Educators Explore Best Practices In Black Student Achievement
CLEMSON, S.C.
As academicians anxiously await the outcome of the University of Michigan case pending before the U.S. Supreme Court and what will be a precedent setting decision for higher education admissions procedures, more than 200 academic professionals, admissions officers and diversity advocates from around the nation gathered at a recent conference on best practices in Black student achievement.

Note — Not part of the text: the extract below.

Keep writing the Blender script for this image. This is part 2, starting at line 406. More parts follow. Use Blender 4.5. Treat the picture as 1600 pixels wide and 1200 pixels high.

Sponsored by Clemson University’s office of the president and provost, the conference focused on practices and ways to legally continue the commitment to diversity and help minority students qualify for admission as well as succeed at our nation’s colleges and universities. The program coincided with Clemson’s 40th anniversary commemoration of the desegregation of higher education in South Carolina, which was marked by the enrollment of Clemson’s first African American student, Harvey Gantt, in 1963.

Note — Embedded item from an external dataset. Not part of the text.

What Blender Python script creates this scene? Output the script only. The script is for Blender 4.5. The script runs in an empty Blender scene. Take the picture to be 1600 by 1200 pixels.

Among the conference presenters were admissions officers from the universities of Texas, Georgia and Michigan, all who recently have faced high-profile litigation surrounding their admissions policies. Other distinguished education leaders and keynote speakers included Dr. William E. Kirwan, chancellor of the University System of Maryland; Dr. John Brooks Slaughter, president and CEO of the National Action Council for Minorities in Engineering Inc. (NACME); Dr. Freeman A. Hrabowski III, president of the University of Maryland Baltimore County; and Dr. Arnold Mitchem, president of the Council for Opportunity in Education, an advocate of equal educational opportunity for low-income and disabled Americans.
Dr. Bruce Walker, director of admissions and associate vice president for student affairs at the University of Texas at Austin and Nancy McDuff, director of admissions at the University of Georgia, both said their institutions experienced a drop in the number of Black students and those from other minority groups in the years immediately following lawsuits that prevented them from using the Bakke model, which allowed for the use of race as one factor in admissions decisions.